Wenn man in der Automatisierungstechnik etwas steuern will, so tut man oft gut daran, Handshake-Signale auszutauschen. Der Empfänger quittiert dabei dem Sender den Empfang von Daten. Manchmal bestätigt dann der Sender dem Empfänger sogar den Empfang der Quittierung. Das Prinzip ist einfach und sehr erfolgreich. Man schickt nicht nur ein Signal oder einen Befehl los, sondern man bekommt zurückgemeldet, was angekommen ist. Bleibt die Quittierung aus, so weiß man zeitnah, dass etwas schiefgelaufen ist. Vor allem kann man dann adäquat reagieren.

In der Kommunikation mit anderen Menschen hilft die Handshake-Technik auch. Klingt schräg? Vielleicht. Aber genau das nutzen wir, wenn wir aktiv zuhören. Gitti sagt etwas, ich spiegle ihr mit meinen eigenen Worten, was ich verstanden habe, und Gitti kann schnell erkennen, ob ihre Botschaft bei mir so angekommen ist, wie sie gemeint war. Auf diese Weise vermeiden wir, dass unsere schrägen Interpretationen handfeste Probleme nach sich ziehen und können Streitigkeiten schnell auflösen.

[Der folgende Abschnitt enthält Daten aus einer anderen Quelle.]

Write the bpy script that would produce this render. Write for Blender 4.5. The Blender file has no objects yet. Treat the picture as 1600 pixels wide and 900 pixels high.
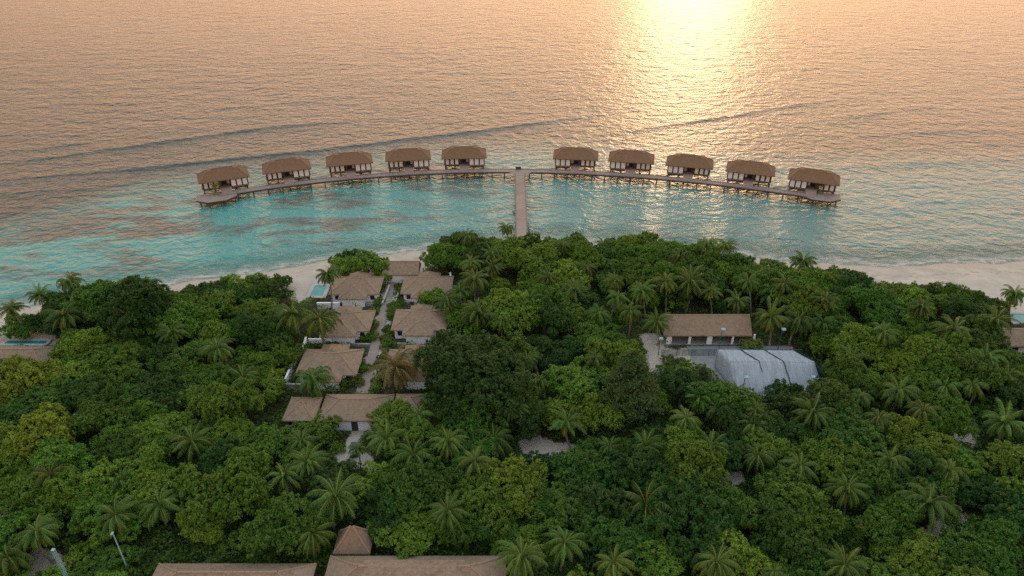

Nicht auszudenken, wenn sich die Leute heute im Theater auch ein bisschen mehr Mühe miteinander gegeben hätten! Ich gebe die Hoffnung einfach nicht auf, dass sich der verbale Handschlag auch im realen Leben weiter durchsetzt – und ich werde weiter dafür werben, auch wenn es mich ein bisschen Mühe kostet.